**WHAT YOU WILL DO:**
Go through the material below, count the lines with the word "follow", and reply with the count alone.

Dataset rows
────────────────────
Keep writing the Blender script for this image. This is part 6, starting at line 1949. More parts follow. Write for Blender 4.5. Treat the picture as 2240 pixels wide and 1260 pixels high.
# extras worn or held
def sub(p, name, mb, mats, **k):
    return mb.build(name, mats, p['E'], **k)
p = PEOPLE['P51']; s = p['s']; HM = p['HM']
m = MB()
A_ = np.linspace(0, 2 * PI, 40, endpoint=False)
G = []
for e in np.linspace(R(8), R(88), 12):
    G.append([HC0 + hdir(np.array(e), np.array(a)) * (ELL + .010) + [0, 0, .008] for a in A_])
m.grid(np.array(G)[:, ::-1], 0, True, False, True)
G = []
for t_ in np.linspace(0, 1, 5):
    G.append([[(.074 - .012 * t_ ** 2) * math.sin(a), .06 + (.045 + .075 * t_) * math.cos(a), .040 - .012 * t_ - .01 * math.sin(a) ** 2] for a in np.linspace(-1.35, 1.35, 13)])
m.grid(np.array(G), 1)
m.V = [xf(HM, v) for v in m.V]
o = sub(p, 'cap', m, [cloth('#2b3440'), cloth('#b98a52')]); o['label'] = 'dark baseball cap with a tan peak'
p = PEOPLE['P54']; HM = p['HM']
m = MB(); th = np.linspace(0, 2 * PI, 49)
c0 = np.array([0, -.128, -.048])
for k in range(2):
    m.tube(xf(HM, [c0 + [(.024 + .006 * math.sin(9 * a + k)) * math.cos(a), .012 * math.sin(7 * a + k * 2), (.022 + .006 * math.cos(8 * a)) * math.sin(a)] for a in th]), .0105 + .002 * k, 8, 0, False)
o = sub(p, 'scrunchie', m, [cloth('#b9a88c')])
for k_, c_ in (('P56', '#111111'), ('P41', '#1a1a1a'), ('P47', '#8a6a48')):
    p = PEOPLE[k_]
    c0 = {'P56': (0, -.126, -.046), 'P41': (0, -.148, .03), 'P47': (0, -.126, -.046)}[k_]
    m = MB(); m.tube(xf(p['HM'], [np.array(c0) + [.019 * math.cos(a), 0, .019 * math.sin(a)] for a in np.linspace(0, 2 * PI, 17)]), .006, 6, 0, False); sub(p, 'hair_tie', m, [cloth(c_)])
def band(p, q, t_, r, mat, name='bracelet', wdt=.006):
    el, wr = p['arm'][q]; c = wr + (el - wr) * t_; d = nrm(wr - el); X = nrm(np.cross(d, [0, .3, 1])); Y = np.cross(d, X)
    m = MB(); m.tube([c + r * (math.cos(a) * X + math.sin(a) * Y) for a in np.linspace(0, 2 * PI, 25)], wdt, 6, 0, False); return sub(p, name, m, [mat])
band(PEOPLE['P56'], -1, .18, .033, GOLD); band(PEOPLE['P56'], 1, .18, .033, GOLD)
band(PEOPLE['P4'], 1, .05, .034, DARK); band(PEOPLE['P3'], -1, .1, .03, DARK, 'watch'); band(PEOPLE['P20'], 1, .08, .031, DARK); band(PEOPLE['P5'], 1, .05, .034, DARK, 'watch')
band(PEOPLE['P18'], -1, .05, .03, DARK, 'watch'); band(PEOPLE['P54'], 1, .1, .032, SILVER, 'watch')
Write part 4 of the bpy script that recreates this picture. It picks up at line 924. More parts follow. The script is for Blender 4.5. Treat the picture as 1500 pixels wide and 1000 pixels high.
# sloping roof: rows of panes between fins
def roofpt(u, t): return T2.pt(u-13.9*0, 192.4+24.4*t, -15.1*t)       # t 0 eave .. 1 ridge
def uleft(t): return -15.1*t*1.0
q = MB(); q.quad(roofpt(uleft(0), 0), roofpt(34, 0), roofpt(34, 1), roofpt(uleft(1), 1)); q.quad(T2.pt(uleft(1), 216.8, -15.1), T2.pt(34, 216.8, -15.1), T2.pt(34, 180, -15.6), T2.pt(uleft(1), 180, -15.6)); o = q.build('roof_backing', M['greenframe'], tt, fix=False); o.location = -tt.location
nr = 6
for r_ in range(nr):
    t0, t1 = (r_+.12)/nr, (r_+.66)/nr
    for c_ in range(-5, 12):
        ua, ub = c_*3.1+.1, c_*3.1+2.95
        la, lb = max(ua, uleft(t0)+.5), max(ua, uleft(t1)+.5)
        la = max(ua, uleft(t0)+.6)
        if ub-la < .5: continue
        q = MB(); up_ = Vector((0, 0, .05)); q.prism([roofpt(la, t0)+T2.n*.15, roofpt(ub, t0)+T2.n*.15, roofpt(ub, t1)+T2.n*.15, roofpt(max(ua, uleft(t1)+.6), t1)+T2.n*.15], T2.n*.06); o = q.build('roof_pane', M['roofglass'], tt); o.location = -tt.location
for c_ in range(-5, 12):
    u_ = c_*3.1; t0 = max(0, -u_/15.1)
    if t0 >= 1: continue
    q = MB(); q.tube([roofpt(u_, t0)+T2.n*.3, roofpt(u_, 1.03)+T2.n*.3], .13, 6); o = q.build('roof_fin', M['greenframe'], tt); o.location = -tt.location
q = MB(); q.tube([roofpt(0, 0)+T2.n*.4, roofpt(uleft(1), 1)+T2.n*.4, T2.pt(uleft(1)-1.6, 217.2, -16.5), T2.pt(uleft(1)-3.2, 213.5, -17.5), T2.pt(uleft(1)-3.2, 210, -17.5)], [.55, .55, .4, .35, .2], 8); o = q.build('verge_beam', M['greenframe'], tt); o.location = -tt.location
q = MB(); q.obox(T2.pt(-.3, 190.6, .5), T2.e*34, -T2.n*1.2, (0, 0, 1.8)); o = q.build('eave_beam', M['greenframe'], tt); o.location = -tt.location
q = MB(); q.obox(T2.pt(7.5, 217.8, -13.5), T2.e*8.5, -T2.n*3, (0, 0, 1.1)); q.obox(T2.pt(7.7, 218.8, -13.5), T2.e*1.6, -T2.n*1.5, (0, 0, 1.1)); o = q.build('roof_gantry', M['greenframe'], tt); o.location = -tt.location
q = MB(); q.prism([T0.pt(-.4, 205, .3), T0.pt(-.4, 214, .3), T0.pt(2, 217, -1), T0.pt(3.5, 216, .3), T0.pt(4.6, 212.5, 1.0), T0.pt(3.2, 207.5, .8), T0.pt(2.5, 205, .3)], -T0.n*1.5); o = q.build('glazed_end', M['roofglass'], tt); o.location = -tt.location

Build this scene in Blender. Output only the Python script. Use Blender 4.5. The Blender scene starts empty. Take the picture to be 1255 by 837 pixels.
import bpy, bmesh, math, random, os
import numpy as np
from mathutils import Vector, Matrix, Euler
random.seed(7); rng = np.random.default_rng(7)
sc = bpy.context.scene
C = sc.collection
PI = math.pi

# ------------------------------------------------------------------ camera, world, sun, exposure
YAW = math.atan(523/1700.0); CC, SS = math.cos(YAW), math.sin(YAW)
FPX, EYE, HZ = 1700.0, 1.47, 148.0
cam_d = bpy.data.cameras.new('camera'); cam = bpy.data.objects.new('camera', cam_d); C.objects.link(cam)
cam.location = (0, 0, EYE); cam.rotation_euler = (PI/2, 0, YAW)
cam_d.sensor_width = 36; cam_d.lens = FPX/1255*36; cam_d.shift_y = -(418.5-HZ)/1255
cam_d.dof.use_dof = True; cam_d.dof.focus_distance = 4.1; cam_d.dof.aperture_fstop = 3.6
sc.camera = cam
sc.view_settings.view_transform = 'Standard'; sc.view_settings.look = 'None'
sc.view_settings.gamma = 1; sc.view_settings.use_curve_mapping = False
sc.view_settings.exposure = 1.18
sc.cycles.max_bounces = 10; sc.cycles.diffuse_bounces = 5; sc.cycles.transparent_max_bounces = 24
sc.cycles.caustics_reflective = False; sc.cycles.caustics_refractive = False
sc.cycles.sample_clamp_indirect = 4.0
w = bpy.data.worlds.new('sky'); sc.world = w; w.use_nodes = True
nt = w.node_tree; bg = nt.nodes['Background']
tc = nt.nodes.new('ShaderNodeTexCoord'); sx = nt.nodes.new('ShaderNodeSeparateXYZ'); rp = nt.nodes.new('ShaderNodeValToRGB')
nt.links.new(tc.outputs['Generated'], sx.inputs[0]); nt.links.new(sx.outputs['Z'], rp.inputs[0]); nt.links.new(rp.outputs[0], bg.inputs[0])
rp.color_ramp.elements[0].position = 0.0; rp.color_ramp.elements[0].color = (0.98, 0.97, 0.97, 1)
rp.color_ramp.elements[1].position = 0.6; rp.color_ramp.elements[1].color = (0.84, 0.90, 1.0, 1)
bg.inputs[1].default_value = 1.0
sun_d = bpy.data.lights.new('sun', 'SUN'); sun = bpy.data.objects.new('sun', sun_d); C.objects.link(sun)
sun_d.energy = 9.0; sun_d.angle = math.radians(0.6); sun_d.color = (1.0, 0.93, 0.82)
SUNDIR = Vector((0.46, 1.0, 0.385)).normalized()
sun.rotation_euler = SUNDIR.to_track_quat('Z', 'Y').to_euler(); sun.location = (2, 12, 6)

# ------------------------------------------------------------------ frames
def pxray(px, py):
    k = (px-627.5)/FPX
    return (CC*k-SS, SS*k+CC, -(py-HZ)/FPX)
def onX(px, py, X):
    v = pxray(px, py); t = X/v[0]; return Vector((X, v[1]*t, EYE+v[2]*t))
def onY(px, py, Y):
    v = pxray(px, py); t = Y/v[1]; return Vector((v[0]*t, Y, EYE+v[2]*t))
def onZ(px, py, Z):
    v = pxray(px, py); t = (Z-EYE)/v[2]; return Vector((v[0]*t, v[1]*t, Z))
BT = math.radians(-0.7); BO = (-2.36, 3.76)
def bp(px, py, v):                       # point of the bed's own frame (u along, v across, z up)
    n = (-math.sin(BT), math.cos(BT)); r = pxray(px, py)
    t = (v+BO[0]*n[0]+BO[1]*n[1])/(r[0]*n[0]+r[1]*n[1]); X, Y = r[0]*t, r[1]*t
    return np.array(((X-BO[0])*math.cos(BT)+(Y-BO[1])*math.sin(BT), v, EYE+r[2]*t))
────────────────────
**THE SOLUTION:**
2